Citation : 2024 Latest Caselaw 1377 Tel
Judgement Date : 2 April, 2024

Telangana High Court

Gorre Ramulu vs Dumala Mallarao on 2 April, 2024

     HON'BLE SRI JUSTICE LAXMI NARAYANA ALISHETTY

               SECOND APPEAL No.455 of 2023

JUDGMENT:

This Second Appeal is filed challenging the judgment and

decree dated 12.07.2023 passed in A.S.No.84 of 2022 on the

file of the I Additional District & Sessions Judge, Siddipet,

wherein the judgment and decree dated 13.04.2018 passed in

O.S.No.318 of 2014 on the file of the Additional Junior Civil

Judge, Husnabad, was confirmed.

2. The appellant is the plaintiff and the respondent is the

defendant in the suit.
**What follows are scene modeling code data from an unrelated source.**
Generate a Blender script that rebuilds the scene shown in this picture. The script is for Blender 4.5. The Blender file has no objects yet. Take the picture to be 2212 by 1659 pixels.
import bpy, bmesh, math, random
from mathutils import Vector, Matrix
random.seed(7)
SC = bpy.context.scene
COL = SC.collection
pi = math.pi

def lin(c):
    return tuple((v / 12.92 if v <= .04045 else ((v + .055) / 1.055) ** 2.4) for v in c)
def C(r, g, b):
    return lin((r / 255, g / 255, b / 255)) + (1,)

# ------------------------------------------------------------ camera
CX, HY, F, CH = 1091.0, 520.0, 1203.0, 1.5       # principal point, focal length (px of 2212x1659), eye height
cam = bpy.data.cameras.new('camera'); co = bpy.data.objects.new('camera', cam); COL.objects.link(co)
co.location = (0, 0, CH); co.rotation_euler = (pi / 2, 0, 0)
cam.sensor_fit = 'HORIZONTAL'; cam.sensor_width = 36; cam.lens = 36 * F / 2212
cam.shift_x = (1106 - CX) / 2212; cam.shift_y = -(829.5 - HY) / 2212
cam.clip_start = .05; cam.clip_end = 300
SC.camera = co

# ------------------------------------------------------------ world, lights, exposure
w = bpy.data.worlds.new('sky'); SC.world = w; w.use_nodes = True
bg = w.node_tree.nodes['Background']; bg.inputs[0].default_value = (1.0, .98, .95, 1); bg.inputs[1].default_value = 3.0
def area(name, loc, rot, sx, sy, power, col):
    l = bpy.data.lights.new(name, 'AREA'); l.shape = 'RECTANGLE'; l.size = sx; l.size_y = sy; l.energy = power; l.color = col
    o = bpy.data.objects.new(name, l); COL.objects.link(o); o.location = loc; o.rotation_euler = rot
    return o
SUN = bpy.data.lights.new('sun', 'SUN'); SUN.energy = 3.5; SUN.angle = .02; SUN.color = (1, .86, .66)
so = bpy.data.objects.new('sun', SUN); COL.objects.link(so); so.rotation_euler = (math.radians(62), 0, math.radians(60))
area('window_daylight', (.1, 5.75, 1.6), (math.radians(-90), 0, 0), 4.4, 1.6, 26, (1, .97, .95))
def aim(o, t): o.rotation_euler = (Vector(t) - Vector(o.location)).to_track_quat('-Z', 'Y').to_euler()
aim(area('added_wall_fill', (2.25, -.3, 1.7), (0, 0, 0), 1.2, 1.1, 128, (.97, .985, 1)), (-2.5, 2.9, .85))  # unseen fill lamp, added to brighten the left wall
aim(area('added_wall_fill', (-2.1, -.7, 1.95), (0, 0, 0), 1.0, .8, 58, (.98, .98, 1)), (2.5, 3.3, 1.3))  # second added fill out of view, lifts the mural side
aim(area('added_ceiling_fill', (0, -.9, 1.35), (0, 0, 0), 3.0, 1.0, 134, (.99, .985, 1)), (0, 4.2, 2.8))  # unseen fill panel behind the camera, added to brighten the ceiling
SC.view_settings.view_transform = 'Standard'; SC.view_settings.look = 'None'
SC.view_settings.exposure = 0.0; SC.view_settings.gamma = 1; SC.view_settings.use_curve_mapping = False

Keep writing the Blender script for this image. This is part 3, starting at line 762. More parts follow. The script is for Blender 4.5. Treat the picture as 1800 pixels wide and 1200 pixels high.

For convenience, the parties hereinafter

are referred to as they are arrayed before the trial Court.

3. Brief facts leading to filing of the present Second Appeal

are that the suit schedule property was owned and possessed

by his wife namely Gorra @ Gorla Rukkamma and she got the

same through Will dated 07.07.1993, which was executed by

her mother-Deekonda Lingamma. It is stated that after her

death on 04.04.1997, plaintiff inherited the suit property as the

legal heir and since then, he has been in exclusive possession

and enjoyment of the same. Defendant Nos.1 and 2, who have

LNA, J

no right, interest and title over the property, forcefully occupied

the suit houses. On 03.08.2011 the plaintiff demanded the

defendants to vacate the houses but they refused to do so.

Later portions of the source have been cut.